Mais, outre les considérations politiques, la nouvelle donne économique en RTCN explique aussi la relative confiance accordée au chef du gouvernement. « Depuis un an, le revenu par habitant au nord de Chypre a connu une hausse importante », constate ainsi Hasan Cemal dans Milliyet, « c’est la conséquence de la liberté de circulation des individus et des marchandises qui est désormais de mise entre le Sud et le Nord. Des touristes viennent maintenant du sud de l’île. Environ 10 000 Chypriotes turcs travaillent dans la partie sud. Des investissements ont été réalisés dans le domaine touristique et dans la construction. Suite à des mesures prises par le gouvernement Talat, les denrées de base sont très bon marché au Nord par rapport au Sud. Et les Chypriotes turcs peuvent désormais obtenir une pièce d’identité dans la partie sud et se rendre ainsi dans n’importe quel pays européen. »
Mehmet Ali Birand, reporter pour les quotidiens Posta, Milliyet et pour la chaîne de télévision CNN-Türk, couvre la question chypriote depuis de nombreuses années. Il se trouvait récemment dans la partie grecque de l’île, où il a rencontré plusieurs responsables politiques chypriotes grecs dont la méfiance envers leurs homologues chypriotes turcs semble perdurer : « Les commentaires des responsables chypriotes grecs à l’égard de Mehmet Ali Talat m’ont surpris. Le Mehmet Ali Talat des années 1980 et 1990 semble avoir disparu des mémoires. Pourtant, il n’avait pas hésité à nouer des contacts avec des personnalités politiques chypriotes grecques, ce qui lui avait valu alors d’être traité de ’sympathisant grec’ et d’’ennemi de la Turquie’, par Ankara. ’A ses débuts, il se comportait comme un Chypriote’, m’a-t-on dit, ’ensuite, il est devenu Chypriote turc, mais depuis qu’il est Premier ministre, il parle comme un Turc.’ Voilà donc la vision que développent les Chypriotes grecs ! »
Le bouillant éditorialiste Sener Levent, rédacteur en chef du périodique chypriote turc Afrika (anciennement Avrupa - Europe - interdit et rebaptisé ainsi par dérision), bien que très opposé au statu quo et favorable à la réunification, a choisi de ne pas aller voter, estimant que Mehmet Ali Talat est devenu le pion d’Ankara à Chypre : « Nous remporterons une véritable victoire électorale le jour où nous battrons les partis soutenus par Ankara.
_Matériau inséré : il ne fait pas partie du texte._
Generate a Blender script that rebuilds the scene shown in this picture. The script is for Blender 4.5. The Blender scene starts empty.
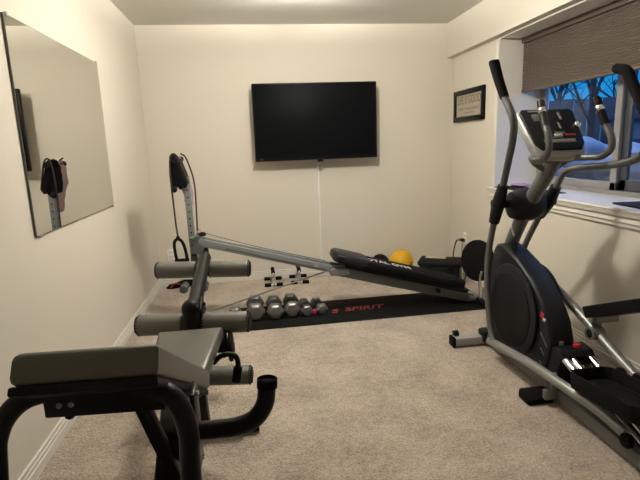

Pendant de longues années, la Turquie a soutenu Denktash et Dervis Eroglu [ancien Premier ministre de la RTCN et leader de l’UBP - Parti de l’union nationale - principale formation de l’opposition chypriote turque]. Elle les a financés, a poussé les Turcs venus d’Anatolie à voter pour eux. Quant aux autres, c’étaient des ’vendus’, des ’traîtres à la patrie’ contre lesquels tous les moyens, y compris violents, étaient bons. Mais maintenant, la Turquie a laissé tomber les Denktash et autres Eroglu. Ces derniers étant des nationalistes [turcs], ils bénéficient toutefois encore d’une certaine mansuétude de la part d’Ankara. Mais, à leur place, la Turquie et ses médias ont décidé de pousser Talat. Bref, rien n’a changé au nord de Chypre. Des urnes ne sort que le candidat que la Turquie a choisi par avance. Sinon, comment expliquer qu’un parti qui, il y a un an, faisait 20 % des voix en recueille aujourd’hui 45 % ? A noter que l’UBP [opposition, nationaliste, proche du président Rauf Denktash] ne s’en sort pas si mal. Ankara pourra toujours l’utiliser comme roue de secours... »
Mehmet Ali Talat se retrouve en tout cas en bonne position dans la perspective des élections présidentielles prévues en avril prochain et qui, selon Hasan Cemal, « marqueront la fin d’une époque et des traditionnelles querelles entre la présidence et le gouvernement chypriote turc ».
Cependant, la fin prévue de l’ère Denktash ne va pas nécessairement accélérer le processus de pacification et de réunification de l’île, car la partie grecque, qui a massivement rejeté le plan Annan, se sent désormais libérée. « Les nouvelles générations chypriotes grecques se désintéressent du Nord et de cette problématique », ajoute Mehmet Ali Birand. Par conséquent, le gouvernement chypriote grec n’est pas soumis à une forte pression de son opinion publique.
Quant aux jeunes Chypriotes turcs, s’ils se sentent motivés par l’échéance d’une réunification, l’amélioration de la situation économique, qui les a quelque peu sortis de la morosité et du désespoir, leur permet de s’armer de patience face à un processus de pacification relativement lent.